Abstract

The Doctrine of Postulates is one of the most disputed segments in Kant’s philosophy. How could the objective reality of the immortality of the soul and the existence of God fit in an understanding of modernity that is brought up as “secular” and “rational”? Leading scholars see the Highest Good as a “theological” denial of modernity itself. The question is how this central critique emerged in the discourse. Traces in modern Kant research lead to the period around 1900, when Neo-Kantianism was claimed to be the most important philosophy dealing with Kant. Today, most philosophers regard Neo-Kantianism as a consistent set of philosophical practices that refer to one specific meaning.
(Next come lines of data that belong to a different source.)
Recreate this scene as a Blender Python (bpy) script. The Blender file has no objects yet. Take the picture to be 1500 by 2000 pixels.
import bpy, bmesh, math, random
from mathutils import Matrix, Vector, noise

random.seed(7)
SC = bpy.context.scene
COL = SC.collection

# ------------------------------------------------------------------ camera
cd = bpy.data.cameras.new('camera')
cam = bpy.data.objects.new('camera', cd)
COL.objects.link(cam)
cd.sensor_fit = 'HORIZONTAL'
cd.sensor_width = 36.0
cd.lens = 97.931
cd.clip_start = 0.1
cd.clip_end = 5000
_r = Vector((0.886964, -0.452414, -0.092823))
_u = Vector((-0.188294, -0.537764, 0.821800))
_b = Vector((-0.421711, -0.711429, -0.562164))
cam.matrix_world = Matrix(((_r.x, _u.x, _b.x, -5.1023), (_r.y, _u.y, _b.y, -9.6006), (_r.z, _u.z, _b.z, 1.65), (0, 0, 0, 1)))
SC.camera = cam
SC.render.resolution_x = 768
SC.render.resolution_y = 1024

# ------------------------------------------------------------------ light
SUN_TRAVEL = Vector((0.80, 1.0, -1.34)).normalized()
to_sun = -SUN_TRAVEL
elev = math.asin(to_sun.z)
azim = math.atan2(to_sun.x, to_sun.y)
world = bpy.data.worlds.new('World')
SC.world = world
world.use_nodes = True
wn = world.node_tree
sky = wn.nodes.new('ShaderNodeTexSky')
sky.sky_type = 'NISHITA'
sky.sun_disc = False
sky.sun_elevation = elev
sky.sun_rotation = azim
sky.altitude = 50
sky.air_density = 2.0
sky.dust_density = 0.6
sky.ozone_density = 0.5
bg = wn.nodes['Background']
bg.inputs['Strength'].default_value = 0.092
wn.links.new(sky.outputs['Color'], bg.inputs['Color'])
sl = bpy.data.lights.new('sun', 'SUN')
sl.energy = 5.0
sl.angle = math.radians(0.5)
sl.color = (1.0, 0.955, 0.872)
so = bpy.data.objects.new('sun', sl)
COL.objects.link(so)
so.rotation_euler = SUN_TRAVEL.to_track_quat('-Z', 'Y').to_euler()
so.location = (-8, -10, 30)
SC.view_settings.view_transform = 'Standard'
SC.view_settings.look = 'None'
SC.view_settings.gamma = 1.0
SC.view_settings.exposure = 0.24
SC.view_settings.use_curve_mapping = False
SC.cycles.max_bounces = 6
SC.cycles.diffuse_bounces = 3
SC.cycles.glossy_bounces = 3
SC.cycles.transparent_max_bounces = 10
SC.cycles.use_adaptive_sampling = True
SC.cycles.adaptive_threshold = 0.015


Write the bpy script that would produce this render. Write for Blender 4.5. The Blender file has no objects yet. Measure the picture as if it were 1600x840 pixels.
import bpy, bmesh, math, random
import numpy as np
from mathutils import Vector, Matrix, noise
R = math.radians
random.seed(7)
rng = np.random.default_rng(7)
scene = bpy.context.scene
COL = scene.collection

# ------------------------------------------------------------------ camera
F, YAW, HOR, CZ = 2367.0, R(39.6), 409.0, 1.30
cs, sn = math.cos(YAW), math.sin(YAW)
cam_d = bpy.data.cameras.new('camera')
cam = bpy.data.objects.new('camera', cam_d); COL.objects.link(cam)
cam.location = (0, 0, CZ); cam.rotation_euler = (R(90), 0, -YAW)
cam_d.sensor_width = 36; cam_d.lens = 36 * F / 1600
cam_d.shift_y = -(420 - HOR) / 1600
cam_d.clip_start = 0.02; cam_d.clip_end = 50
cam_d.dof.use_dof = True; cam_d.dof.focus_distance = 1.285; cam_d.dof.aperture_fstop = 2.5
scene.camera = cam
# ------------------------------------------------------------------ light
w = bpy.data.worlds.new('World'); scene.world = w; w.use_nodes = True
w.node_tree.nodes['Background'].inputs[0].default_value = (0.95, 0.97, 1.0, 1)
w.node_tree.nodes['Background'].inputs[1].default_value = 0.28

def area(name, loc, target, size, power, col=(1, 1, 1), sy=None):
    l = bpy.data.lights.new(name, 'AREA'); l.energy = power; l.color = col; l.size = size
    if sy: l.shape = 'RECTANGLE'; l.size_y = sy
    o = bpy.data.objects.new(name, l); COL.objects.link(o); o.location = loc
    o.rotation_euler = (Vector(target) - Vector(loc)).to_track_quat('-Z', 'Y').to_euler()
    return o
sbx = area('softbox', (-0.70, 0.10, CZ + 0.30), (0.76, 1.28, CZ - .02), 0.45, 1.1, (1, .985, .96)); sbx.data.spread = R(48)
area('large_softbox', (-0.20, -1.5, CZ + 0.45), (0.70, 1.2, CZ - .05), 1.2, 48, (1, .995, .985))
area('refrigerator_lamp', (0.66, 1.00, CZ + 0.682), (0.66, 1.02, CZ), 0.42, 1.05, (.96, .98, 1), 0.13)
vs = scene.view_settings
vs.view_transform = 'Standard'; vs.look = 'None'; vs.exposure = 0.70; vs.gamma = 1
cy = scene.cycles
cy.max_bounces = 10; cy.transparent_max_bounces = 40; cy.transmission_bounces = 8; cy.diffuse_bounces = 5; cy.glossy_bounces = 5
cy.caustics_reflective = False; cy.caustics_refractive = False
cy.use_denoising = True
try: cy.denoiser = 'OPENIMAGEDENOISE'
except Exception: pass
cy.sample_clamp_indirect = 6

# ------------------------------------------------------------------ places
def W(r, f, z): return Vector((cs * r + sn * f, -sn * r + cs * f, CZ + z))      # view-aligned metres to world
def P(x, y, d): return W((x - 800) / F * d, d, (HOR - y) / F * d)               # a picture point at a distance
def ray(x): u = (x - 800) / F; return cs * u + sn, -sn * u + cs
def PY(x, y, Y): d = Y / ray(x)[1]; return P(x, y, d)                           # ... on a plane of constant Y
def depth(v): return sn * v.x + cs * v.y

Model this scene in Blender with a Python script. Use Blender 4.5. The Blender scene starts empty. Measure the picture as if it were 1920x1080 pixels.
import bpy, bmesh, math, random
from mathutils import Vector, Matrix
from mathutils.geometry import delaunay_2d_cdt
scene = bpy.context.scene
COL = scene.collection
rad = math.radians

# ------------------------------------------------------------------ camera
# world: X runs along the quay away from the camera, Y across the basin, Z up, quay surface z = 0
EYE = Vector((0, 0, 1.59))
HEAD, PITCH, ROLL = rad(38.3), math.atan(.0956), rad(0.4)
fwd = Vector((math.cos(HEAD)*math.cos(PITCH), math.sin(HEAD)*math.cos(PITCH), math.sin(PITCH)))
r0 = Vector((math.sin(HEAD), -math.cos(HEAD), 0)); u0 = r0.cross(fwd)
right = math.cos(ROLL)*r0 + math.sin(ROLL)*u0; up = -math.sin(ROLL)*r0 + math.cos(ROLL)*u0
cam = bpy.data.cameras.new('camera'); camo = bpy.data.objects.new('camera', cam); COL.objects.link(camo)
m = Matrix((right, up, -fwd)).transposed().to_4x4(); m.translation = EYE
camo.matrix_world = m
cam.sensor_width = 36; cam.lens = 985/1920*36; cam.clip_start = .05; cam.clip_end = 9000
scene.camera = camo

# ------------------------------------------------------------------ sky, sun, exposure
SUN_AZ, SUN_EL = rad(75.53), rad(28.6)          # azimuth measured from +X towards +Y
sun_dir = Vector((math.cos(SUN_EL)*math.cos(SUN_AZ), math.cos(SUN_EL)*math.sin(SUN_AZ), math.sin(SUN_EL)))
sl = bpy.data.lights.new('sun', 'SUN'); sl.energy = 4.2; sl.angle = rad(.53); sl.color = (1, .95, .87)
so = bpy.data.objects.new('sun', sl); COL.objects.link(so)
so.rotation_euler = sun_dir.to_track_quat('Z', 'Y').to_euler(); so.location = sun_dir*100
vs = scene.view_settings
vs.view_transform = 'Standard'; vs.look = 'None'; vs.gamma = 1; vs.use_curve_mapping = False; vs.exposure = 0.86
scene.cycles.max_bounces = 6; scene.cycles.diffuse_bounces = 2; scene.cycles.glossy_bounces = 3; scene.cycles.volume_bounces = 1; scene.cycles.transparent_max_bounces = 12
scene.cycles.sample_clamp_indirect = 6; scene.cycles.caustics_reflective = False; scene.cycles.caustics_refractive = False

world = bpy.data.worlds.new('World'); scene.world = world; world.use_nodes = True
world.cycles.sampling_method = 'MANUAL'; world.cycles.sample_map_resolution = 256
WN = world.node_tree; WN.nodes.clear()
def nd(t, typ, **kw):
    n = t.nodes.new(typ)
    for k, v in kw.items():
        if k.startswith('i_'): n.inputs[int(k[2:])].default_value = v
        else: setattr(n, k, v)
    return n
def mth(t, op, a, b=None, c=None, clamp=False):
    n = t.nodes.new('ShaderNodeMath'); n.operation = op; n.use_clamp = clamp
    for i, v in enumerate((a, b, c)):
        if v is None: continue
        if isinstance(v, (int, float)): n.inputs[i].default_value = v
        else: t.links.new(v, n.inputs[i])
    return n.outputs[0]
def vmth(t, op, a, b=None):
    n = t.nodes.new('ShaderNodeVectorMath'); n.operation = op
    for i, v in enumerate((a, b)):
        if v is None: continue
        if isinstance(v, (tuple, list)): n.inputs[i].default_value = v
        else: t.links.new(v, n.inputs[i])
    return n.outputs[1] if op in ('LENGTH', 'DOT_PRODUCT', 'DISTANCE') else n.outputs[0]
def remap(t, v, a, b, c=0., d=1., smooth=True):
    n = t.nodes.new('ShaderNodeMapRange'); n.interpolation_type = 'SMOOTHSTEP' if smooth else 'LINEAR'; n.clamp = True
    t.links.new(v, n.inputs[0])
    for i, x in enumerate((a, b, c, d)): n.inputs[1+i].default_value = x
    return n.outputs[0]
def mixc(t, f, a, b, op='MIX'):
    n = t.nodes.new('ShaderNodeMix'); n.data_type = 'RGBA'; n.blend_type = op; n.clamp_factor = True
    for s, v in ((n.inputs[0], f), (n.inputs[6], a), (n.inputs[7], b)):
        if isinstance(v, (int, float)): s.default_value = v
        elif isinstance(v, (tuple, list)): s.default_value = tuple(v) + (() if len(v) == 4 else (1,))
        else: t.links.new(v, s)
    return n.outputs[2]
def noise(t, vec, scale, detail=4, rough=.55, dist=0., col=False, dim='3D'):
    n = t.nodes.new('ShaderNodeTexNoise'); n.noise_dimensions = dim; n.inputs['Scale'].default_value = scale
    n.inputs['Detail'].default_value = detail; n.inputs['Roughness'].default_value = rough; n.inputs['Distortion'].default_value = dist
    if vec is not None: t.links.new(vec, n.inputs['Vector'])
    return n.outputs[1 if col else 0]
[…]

In fact, “Neo-Kantianism” was thrown into the discourse within the debate between Neo-Kantian authors – Friedrich Paulsen, Hans Vaihinger, Hermann Cohen – and the famous Darwinist Ernst Haeckel, who published his wide-ranging best-seller The Riddles of the Universe in 1899. Haeckel undertook a sharp critique against the Highest Good, arguing it contained occultism, and “Neo-Kantianism” promoted this owing to its Kant “obsession”. He refers to the 1888 Kant interpretation by German occultist Carl du Prel. The reaction of Neo-Kantian authors was a broad rejection of the doctrine of the postulates, which subsequently constituted the new “essence” of Neo-Kantianism. Every differing position was excluded as non-Neo-Kantian und occult. The claimed unity of Neo-Kantianism was produced in a specific historical context to reject the postulates. The “essence” of Neo-Kantianism was then defined to provide the “right” non-occult interpretation of the postulates.